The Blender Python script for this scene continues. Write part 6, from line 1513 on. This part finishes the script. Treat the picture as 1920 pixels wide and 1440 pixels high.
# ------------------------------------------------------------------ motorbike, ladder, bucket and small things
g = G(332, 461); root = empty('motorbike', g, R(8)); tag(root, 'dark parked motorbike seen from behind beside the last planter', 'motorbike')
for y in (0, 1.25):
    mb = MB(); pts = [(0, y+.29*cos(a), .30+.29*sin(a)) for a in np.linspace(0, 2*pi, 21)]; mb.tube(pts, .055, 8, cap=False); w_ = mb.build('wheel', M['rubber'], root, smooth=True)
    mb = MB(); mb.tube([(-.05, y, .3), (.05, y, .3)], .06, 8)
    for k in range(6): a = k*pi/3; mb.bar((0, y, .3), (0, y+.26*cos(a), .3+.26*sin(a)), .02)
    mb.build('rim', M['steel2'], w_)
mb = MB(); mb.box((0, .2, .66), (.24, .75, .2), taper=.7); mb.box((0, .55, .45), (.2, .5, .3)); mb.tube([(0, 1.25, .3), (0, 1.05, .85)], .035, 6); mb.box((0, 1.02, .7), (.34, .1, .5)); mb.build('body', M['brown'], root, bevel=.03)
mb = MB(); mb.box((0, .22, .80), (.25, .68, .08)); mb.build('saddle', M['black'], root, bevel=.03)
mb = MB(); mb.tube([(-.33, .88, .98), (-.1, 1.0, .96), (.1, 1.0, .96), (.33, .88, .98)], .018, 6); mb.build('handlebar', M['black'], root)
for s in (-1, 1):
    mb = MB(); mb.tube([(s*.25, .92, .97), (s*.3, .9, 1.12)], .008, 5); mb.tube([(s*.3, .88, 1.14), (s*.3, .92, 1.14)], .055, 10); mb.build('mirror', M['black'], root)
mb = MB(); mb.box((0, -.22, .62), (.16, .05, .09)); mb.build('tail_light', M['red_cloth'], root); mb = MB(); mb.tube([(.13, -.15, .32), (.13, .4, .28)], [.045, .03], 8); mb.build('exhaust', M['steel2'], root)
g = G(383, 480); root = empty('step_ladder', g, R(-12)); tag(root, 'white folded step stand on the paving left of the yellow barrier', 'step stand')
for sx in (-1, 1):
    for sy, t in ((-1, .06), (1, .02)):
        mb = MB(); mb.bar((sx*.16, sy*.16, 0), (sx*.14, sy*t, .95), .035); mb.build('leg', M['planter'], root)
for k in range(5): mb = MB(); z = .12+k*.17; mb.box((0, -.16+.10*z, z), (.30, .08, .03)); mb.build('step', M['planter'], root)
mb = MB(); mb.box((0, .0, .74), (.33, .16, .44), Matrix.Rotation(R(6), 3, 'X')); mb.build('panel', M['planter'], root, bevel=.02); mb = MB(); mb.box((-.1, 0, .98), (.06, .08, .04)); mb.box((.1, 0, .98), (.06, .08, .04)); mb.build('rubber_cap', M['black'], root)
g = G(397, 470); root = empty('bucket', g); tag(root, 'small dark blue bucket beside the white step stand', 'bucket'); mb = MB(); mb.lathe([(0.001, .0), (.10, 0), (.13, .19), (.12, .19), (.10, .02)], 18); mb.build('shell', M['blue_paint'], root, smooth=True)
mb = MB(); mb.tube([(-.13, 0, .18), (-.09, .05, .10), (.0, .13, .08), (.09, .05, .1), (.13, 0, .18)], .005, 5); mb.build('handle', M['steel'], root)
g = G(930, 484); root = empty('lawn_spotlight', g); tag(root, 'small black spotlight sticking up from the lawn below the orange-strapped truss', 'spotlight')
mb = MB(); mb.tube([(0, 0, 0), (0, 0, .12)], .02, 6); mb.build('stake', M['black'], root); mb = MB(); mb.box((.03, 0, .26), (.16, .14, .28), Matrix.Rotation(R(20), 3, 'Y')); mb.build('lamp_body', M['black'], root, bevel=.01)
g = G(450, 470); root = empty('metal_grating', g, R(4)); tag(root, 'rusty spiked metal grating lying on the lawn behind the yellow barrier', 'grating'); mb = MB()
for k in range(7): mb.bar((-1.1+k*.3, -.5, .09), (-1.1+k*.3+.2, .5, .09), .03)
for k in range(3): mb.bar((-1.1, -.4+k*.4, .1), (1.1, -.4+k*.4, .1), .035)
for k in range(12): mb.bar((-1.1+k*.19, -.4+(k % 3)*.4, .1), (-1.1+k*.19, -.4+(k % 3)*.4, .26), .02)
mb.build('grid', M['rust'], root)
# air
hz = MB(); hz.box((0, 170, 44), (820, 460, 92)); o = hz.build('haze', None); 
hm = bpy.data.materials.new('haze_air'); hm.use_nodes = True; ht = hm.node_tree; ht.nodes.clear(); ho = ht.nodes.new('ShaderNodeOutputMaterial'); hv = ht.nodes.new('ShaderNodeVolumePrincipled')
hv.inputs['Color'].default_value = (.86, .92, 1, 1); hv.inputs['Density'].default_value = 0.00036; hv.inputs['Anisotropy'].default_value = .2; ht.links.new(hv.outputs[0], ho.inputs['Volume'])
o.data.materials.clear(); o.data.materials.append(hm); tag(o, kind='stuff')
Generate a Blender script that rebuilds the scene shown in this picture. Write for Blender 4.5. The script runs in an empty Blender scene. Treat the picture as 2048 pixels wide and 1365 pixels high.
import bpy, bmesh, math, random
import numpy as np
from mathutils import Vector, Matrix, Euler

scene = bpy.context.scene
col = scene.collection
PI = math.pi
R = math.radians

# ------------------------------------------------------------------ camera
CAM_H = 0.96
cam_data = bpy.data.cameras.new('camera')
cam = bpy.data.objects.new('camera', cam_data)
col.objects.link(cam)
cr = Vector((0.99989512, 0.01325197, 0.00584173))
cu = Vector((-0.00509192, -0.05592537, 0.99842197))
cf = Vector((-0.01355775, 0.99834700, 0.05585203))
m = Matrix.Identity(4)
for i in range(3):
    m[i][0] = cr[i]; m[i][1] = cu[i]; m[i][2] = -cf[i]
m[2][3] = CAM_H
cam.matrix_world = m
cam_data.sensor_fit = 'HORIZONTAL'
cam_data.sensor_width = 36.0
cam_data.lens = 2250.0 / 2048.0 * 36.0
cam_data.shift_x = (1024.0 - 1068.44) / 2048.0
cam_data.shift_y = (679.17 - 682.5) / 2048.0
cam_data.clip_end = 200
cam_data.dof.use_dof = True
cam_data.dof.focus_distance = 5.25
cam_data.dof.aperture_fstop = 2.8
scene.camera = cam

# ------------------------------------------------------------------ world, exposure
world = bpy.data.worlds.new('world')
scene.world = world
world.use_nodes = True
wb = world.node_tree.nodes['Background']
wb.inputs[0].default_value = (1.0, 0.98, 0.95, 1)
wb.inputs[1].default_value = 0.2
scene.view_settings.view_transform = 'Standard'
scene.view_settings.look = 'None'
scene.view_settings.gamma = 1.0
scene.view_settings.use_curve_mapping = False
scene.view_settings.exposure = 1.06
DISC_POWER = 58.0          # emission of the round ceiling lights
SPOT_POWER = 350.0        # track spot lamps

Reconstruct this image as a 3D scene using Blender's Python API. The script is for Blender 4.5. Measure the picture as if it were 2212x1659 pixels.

| EXERCISE BRIEF |
Exactly the lines from the line that has "Generate a Blender" through the line that has "R = math.radians" are to be repeated, both included, with nothing added.

| RESPONSE TO THE TASK |
Generate a Blender script that rebuilds the scene shown in this picture. Write for Blender 4.5. The script runs in an empty Blender scene. Treat the picture as 2048 pixels wide and 1365 pixels high.
import bpy, bmesh, math, random
import numpy as np
from mathutils import Vector, Matrix, Euler

scene = bpy.context.scene
col = scene.collection
PI = math.pi
R = math.radians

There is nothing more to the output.